Vina Orden is a writer, artist, and human rights activist based in Lenapehoking/New York City. She was a 2022 Open City Fellow in community journalism at the Asian American Writers’ Workshop where she curated the signature event “Martial Law @ 50: To Remember Is to Resist” and contributed to the notebook “Against Forgetting.” She was a participant in Tin House’s 2022 YA Workshop and a 2022 Kweli Sing the Truth! Mentee and is working on her first novel for young adults. Vina is a graduate of Media, Culture, and Communication at NYU. You can follow her on Twitter and Instagram at @hyffeinated or visit her website at vinaorden.com.
Patrick Rosal’s collection, The Last Thing: New and Selected Poems, garnered the 2021 William Carlos Williams Award. He has won Guggenheim, NEA, and Fulbright fellowships and the Lenore Marshall Prize. Professor of English and Co-Director of the Institute for the Study of Global Racial Justice at Rutgers-Camden, he has performed at Lincoln Center, La Residencia de Estudiantes in Madrid, the Cabrillo projects for agricultural workers, and Delano Filipino Community Hall.

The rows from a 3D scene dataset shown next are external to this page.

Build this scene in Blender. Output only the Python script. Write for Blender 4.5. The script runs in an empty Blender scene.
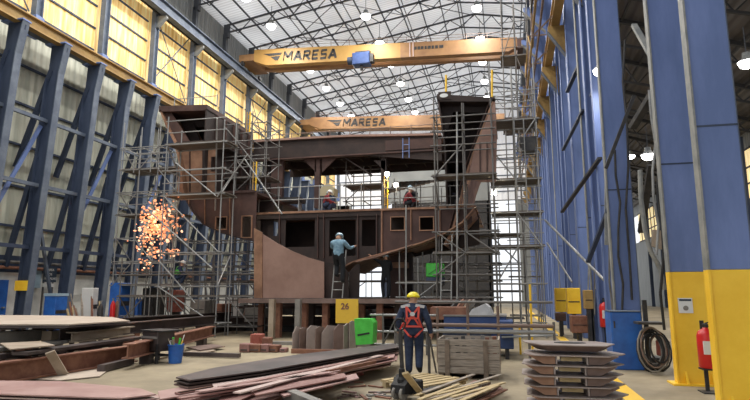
import bpy, bmesh, math, random
from math import sin, cos, tan, atan, pi, radians, sqrt
from mathutils import Vector, Matrix
R = random.Random(7)
S = bpy.context.scene
WORLD = 1.1; EXPO = 0.15
COL = S.collection

# ------------------------------------------------------------------ camera frame
F = 560.0; CU, CV = 375.0, 200.0; EYE = 1.65
PIT = atan(93 / F); YAW = atan(133 * cos(PIT) / F)
def ray(u, v):
    x = (u - CU) / F; y = -(v - CV) / F
    f = cos(PIT) - sin(PIT) * y; z = sin(PIT) + cos(PIT) * y
    return (x * cos(YAW) - f * sin(YAW), x * sin(YAW) + f * cos(YAW), z)
def aY(u, v, Y):
    d = ray(u, v); t = Y / d[1]; return Vector((d[0] * t, Y, EYE + d[2] * t))
def aX(u, v, X):
    d = ray(u, v); t = X / d[0]; return Vector((X, d[1] * t, EYE + d[2] * t))
def aZ(u, v, Z=0.0):
    d = ray(u, v); t = (Z - EYE) / d[2]; return Vector((d[0] * t, d[1] * t, Z))
def xz(u, v, Y):
    p = aY(u, v, Y); return (p.x, p.z)
def V(*a): return Vector(a)

# ------------------------------------------------------------------ materials
MATS = {}
def mat(name, c, rough=0.6, metal=0.0, c2=None, scale=3.0, c3=None, bump=0.0, bscale=20.0, emis=None, es=0.0, alpha=1.0, stretch=None, lo=0.4, hi=0.62, spec=0.4):
    if name in MATS: return MATS[name]
    m = bpy.data.materials.new(name); m.use_nodes = True
    nt = m.node_tree; N = nt.nodes; L = nt.links
    b = N['Principled BSDF']
    b.inputs['Roughness'].default_value = rough
    b.inputs['Metallic'].default_value = metal
    b.inputs['Specular IOR Level'].default_value = spec
    b.inputs['Base Color'].default_value = (*c, 1)
    src = None
    if c2 or bump:
        tc = N.new('ShaderNodeTexCoord'); mp = N.new('ShaderNodeMapping')
        L.new(tc.outputs['Object'], mp.inputs['Vector'])
        if stretch: mp.inputs['Scale'].default_value = stretch
    if c2:
        n = N.new('ShaderNodeTexNoise'); n.inputs['Scale'].default_value = scale; n.inputs['Detail'].default_value = 6
        n.inputs['Roughness'].default_value = 0.65
        L.new(mp.outputs[0], n.inputs['Vector'])
        r = N.new('ShaderNodeValToRGB'); L.new(n.outputs['Fac'], r.inputs['Fac'])
        e = r.color_ramp.elements
        e[0].position = lo; e[0].color = (*c, 1); e[1].position = hi; e[1].color = (*c2, 1)
        if c3:
            k = e.new(min(0.98, hi + 0.12)); k.color = (*c3, 1)
        L.new(r.outputs[0], b.inputs['Base Color']); src = r
    if bump:
        n2 = N.new('ShaderNodeTexNoise'); n2.inputs['Scale'].default_value = bscale
        L.new(mp.outputs[0], n2.inputs['Vector'])
        bp = N.new('ShaderNodeBump'); bp.inputs['Strength'].default_value = bump; bp.inputs['Distance'].default_value = 0.05
        L.new(n2.outputs['Fac'], bp.inputs['Height']); L.new(bp.outputs[0], b.inputs['Normal'])
    if emis:
        b.inputs['Emission Color'].default_value = (*emis, 1); b.inputs['Emission Strength'].default_value = es
    if alpha < 1: b.inputs['Alpha'].default_value = alpha
    MATS[name] = m
    return m

M = dict(
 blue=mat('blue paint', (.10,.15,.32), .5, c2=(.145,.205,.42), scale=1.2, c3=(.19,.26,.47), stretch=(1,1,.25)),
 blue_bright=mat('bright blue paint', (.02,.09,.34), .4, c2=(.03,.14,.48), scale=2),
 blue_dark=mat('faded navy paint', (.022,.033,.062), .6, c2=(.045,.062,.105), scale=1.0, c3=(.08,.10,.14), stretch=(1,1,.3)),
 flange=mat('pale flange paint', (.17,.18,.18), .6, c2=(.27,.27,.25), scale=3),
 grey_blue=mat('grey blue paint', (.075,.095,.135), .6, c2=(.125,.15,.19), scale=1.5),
 yellow=mat('safety yellow paint', (.83,.50,.025), .45, c2=(.90,.57,.04), scale=1.5),
 crane_y=mat('crane yellow paint', (.32,.18,.05), .5, c2=(.40,.235,.065), scale=.6),
 crane_o=mat('darker crane yellow paint', (.21,.11,.05), .5, c2=(.30,.165,.07), scale=.6),  # darker, browner copy of the crane yellow
 girder_y=mat('aged yellow paint', (.27,.165,.055), .6, c2=(.39,.25,.08), scale=1.0),
 dark=mat('dark steel', (.02,.02,.022), .6, c2=(.045,.042,.04), scale=4),
 truss=mat('truss steel', (.055,.06,.07), .6),  # steel grey lightened to put roof haze into the colour
 galv=mat('galvanised tube', (.20,.20,.195), .45, .3, c2=(.34,.34,.33), scale=2),
 galv_dk=mat('weathered scaffold tube', (.10,.095,.09), .55, .3, c2=(.19,.18,.17), scale=2),  # darker copy of the galvanised tube
 tube_r=mat('rusty tube', (.14,.09,.07), .6, .2, c2=(.23,.17,.14), scale=5),
 board=mat('scaffold board', (.09,.075,.062), .8, c2=(.17,.145,.12), scale=2, stretch=(4,1,1)),
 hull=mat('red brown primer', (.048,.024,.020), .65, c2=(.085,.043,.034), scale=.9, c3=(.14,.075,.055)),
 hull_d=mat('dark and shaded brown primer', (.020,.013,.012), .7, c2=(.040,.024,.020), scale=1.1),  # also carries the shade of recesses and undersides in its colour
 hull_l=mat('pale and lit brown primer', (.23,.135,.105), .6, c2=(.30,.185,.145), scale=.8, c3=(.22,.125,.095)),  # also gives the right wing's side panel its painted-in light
 hull_o=mat('rusted and lit shell plate', (.17,.085,.05), .6, c2=(.30,.165,.10), scale=1.4),  # rust, plus the light on bulkhead and shells put into the colour
 rust=mat('rust brown steel', (.17,.07,.045), .7, c2=(.25,.12,.075), scale=4),
 rust_r=mat('red oxide block', (.27,.07,.05), .7, c2=(.34,.11,.08), scale=5),
 pink=mat('pink oxide primer', (.33,.19,.17), .5, c2=(.42,.27,.245), scale=1.3, c3=(.30,.16,.145), stretch=(1,1,1)),
 pink_d=mat('dusky oxide primer', (.22,.105,.09), .6, c2=(.32,.17,.15), scale=1.6),
 pink_l=mat('pale oxide primer', (.44,.32,.29), .5, c2=(.52,.40,.36), scale=1.6),
 plate_b=mat('brown plate edge', (.13,.085,.07), .6, c2=(.19,.13,.11), scale=2),
 plate_t=mat('grey brown plate', (.25,.20,.18), .5, c2=(.32,.265,.24), scale=1.5),
 plate_tan=mat('dusty tan plate', (.42,.34,.27), .6, c2=(.50,.42,.34), scale=1.0),
 plate_blk=mat('mill scale steel', (.055,.045,.045), .45, .3, c2=(.11,.085,.08), scale=1.2),
 beam_g=mat('grey steel section', (.16,.15,.14), .6, c2=(.24,.225,.20), scale=2),
 beam_tan=mat('tan steel section', (.28,.22,.16), .6, c2=(.37,.30,.23), scale=2),
 wood=mat('weathered grey wood', (.22,.185,.15), .85, c2=(.36,.31,.255), scale=5, stretch=(1,1,12), bump=.2),
 wood_y=mat('raw pine wood', (.40,.30,.15), .8, c2=(.52,.41,.24), scale=6, stretch=(1,8,1)),
 wood_d=mat('old dark wood', (.13,.10,.075), .85, c2=(.22,.17,.13), scale=5),
 navy_c=mat('deep blue container paint', (.02,.045,.14), .5, c2=(.035,.07,.19), scale=2),
 green=mat('green plastic', (.05,.42,.04), .4, c2=(.07,.52,.06), scale=4),
 yel_s=mat('yellow sheet', (.70,.44,.04), .5, c2=(.60,.36,.04), scale=9, hi=.72, lo=.6),
 red=mat('extinguisher red', (.55,.02,.02), .3),
 black=mat('black rubber', (.012,.012,.013), .6),
 white=mat('white paint', (.62,.62,.60), .6),
 paper=mat('white sign face', (.66,.68,.68), .5),
 navy=mat('navy sign face', (.02,.035,.06), .5),
 lblue=mat('pale blue board', (.28,.38,.46), .6),
 panel=mat('cream site panel', (.50,.51,.49), .6, c2=(.62,.62,.59), scale=1.5),
 skin=mat('skin', (.42,.24,.16), .6),
 cloth_n=mat('navy workwear', (.018,.028,.06), .85, c2=(.03,.045,.085), scale=12),
 cloth_b=mat('dusty blue shirt', (.12,.22,.30), .85, c2=(.20,.32,.40), scale=12),
 cloth_k=mat('black workwear', (.012,.014,.018), .9),
 cloth_r=mat('dark red workwear', (.16,.02,.025), .9),
 cloth_g=mat('green vest', (.08,.34,.06), .8),
 harness=mat('red harness webbing', (.55,.07,.05), .7),
 reflect=mat('silver reflective tape', (.50,.50,.50), .4),
 hat_y=mat('yellow helmet', (.75,.62,.02), .35),
 hat_b=mat('pale blue helmet', (.30,.42,.50), .35),
 hat_w=mat('white helmet', (.65,.65,.62), .35),
 sheet_w=mat('grimy white tarpaulin', (.42,.42,.42), .7, c2=(.55,.55,.55), scale=3),
 foam=mat('tan canopy cloth', (.36,.31,.20), .8),
)

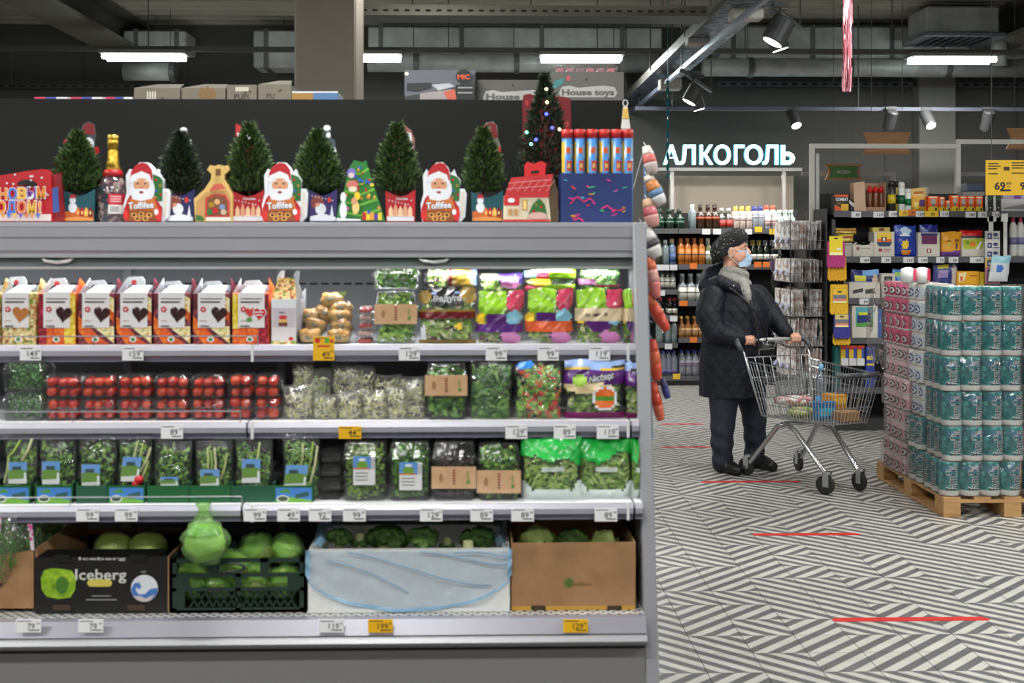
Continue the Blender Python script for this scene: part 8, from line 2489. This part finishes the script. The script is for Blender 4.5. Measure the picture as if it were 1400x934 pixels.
# =================================================================== SHOPPING TROLLEY
HD = Vector((.39, -.92, 0)).normalized()
SDv = Vector((.92, .39, 0)).normalized()
O0 = Vector((2.003, 8.435, 0))
chrome = C(190, 192, 196, .22, .9)
plast = C(70, 72, 76, .4)
def L3(s, t, z):
 return O0 + HD * s + SDv * t + Vector((0, 0, z))
ct_ = thing('shopping_trolley', O0, 'chrome wire shopping trolley pushed by the woman', 'trolley')
def rim(s, z=None):
 """half width and height of the basket rim at s"""
 f = (s - .05) / .81
 return .26 - .09 * f, .775 - .03 * f
def foot(s):
 f = (s - .14) / .64
 return .20 - .07 * f, .42 + .02 * f
for sd in (-1, 1):
 m_ = MB()
 for lv in (0, .22, .44, .66, .86, 1):
  pts = []
  for k in range(9):
   f = k / 8
   s0, s1 = .14 + .64 * f, .05 + .81 * f
   (w0, z0), (w1, z1) = foot(s0), rim(s1)
   pts.append(L3(s0 + (s1 - s0) * lv, sd * (w0 + (w1 - w0) * lv), z0 + (z1 - z0) * lv))
  m_.tube(pts, .0045 if lv in (0, 1) else .0028, chrome, 6)
 for k in range(27):
  f = k / 26
  s0, s1 = .14 + .64 * f, .05 + .81 * f
  (w0, z0), (w1, z1) = foot(s0), rim(s1)
  m_.tube([L3(s0, sd * w0, z0), L3(s1, sd * w1, z1)], .0022, chrome, 5)
 m_.build('basket_side', ct_)
m_ = MB()
for k in range(11):
 t = -1 + 2 * k / 10
 m_.tube([L3(.14, t * .2, .42), L3(.78, t * .13, .44)], .0024, chrome, 5)
 m_.tube([L3(.78, t * .13, .44), L3(.86, t * .17, .745)], .0024, chrome, 5)
for k in range(9):
 f = k / 8
 w0, z0 = foot(.14 + .64 * f)
 m_.tube([L3(.14 + .64 * f, -w0, z0), L3(.14 + .64 * f, w0, z0)], .0024, chrome, 5)
for lv in (.33, .66, 1):
 m_.tube([L3(.78 + .08 * lv, -.13 - .04 * lv, .44 + .305 * lv), L3(.78 + .08 * lv, .13 + .04 * lv, .44 + .305 * lv)], .0034, chrome, 6)
m_.build('basket_front_and_floor', ct_)
m_ = MB()
for k in range(9):
 t = -1 + 2 * k / 8
 m_.tube([L3(.14, t * .2, .42), L3(.04, t * .255, .80)], .0026, chrome, 5)
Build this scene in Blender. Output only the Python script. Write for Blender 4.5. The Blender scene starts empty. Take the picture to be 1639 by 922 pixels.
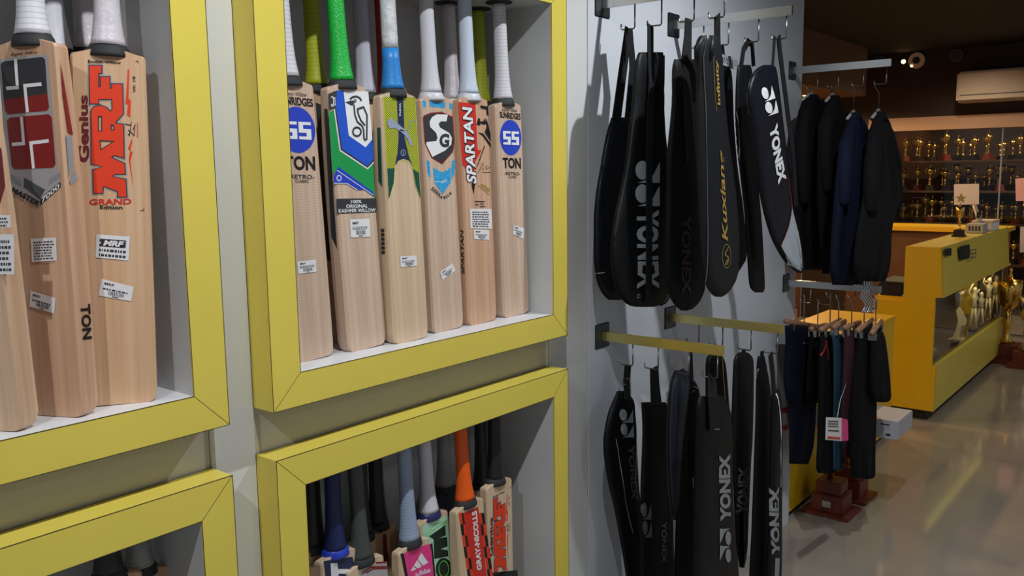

Renato Rosaldo is a cultural anthropologist and poet, who taught for many years at Stanford and at NYU. He did several years of fieldwork with tribal people in the Philippines. A well-known cultural theorist, he is author of Ilongot Headhunting 1883-1974; Culture and Truth: Remaking Social Analysis; and five books of poetry, including The Day of Shelley’s Death, set in the Philippines.
Mary Louise Pratt is professor emerita in the Department of Spanish and Portuguese and the Department of Social and Cultural Analysis at NYU. A specialist in modern Latin American culture, she has written comparatively about independence struggles in Spanish America and the Philippines.